Flaws in Bilingual Education Law Need Attention

NEW JERSEY’S bilingual education law didn’t make sense when it was enacted 20 years ago. It still doesn’t.

The law requires that many public-school pupils whose primary language is not English must receive full-time instruction in that language. The laudable goal was effective education for Spanish-speaking urban kids.

The law was adopted in the first year of the governorship of Brendan Byrne, when the Legislature was also in Democratic hands. An eligibility cutoff was set. If 20 or more pupils in a school district spoke the same foreign language, the law took effect for those children.

It didn’t matter what grades they were in, or which schools. If there were 21 Japanese in a district, for instance, and seven of them were kindergartners, seven were eighth-graders, and seven were high school juniors, the law applied. In such a case, at least three Japanese-speaking teachers would have to be hired, to teach very small classes. That’s what the law said, although classes in the rest of the district might average 30 children each.

Even if the district could afford it, qualified teachers were often hard to find. In Hispanic neighborhoods, Spanish-speaking elementary-grade teachers might be available, but throughout the state, teachers fluent in Asian languages were scarce. Even rarer were foreign-language-speaking teachers qualified in math or science.

Englewood Cliffs, for example, has a large number of Asian students. The district has advertised over the years for a Japanese-speaking teacher. It got just one response, from someone who wasn’t certified.

With new waves of immigration, communities that used to be almost entirely English-speaking now accommodate sizable numbers of families that speak Gujarati, Turkish, Polish, Macedonian, Bengali.

For many districts, compliance with the law is simply impossible.

The response of the school establishment has been “English as a Second Language.” This teaching specialty, involving intensive instruction in English for foreign-language students, didn’t exist a generation ago.

Now it is common.

It is common and by and large it works, preparing pupils for mainstream, English-language instruction. Young children absorb American English easily. Fluency is harder for older pupils, but lists of suburban valedictorians regularly show high achievement by foreign-born students.

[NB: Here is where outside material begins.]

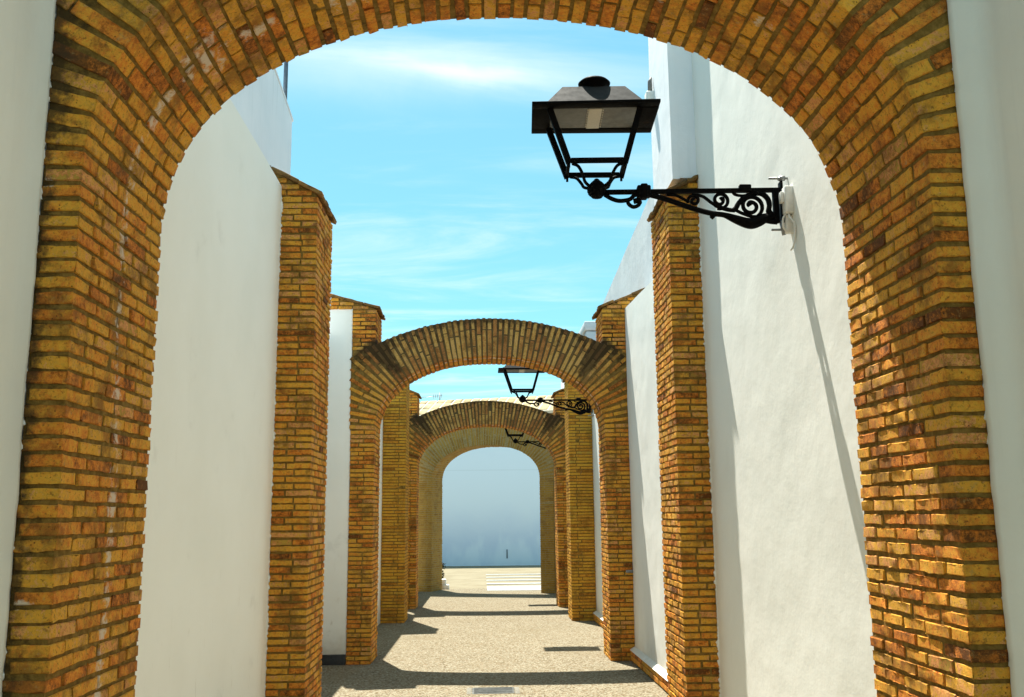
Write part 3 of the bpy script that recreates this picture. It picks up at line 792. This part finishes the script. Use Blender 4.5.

Last week, however, the state education commissioner released a formal opinion by the attorney-general’s office on bilingual education.

The lawyers said that courses in English as a second language did not fulfill districts bilingual responsibility. The lawyers analysis is persuasive. The bilingual education law is clear and specific. It doesn’t say that districts will provide such instruction if it can reasonably be done, or if suitably trained teachers are available. The law says flatly that it will be provided.

So what should be done? Amend the law. Make it flexible. Ah, but that has been proposed before, leading to emotional debates about race and ethnic bias. Opposition to change has been particularly sharp in the Hispanic community. There a sizable bilingual education system has developed, with well-paid teachers backed by politicians who see mainstreaming as a threat to group cohesion.

Complicating the picture is that not every parent of a child with limited English wants bilingual education. To the contrary. Many parents recognize that to succeed in America, you must speak fluent English. The sooner the language is mastered, the better.

In Palisades Park, where there is no bilingual program although 35 percent of the students are Korean, most of the Korean parents oppose bilingual instruction, according to the schools superintendent. I can believe it.

In school districts that do have bilingual education, some parents have tried to extricate children from the program. They have had to fight to do it.

Three years ago the bilingual education law was amended to provide an exit route. It isn’t simple. The child must pass an English proficiency test and obtain the approval of the school staff.

If the staff says the child isn’t ready, the parent can appeal to the education commissioner. But how many striving immigrants have the knowledge, gumption, and time to do that?

Parents wanting mainstream education for their children would like to put the burden of proof on the school instead of the family. They have the support of the education commissioner, Leo Klagholz, but the change will require action by the Legislature.

Assemblyman Rudy Garcia, a Hudson Democrat who presents himself as a representative of the Latino community, said educators, not parents, are best able to determine whether a child can transfer to an English-only curriculum. That is a remarkable and, I think, politically unsustainable position.

The time has come for thorough revision of the bilingual education law. The attorney-general’s opinion provides a year for the task. That’s long enough.

James Ahearn is a contributing editor.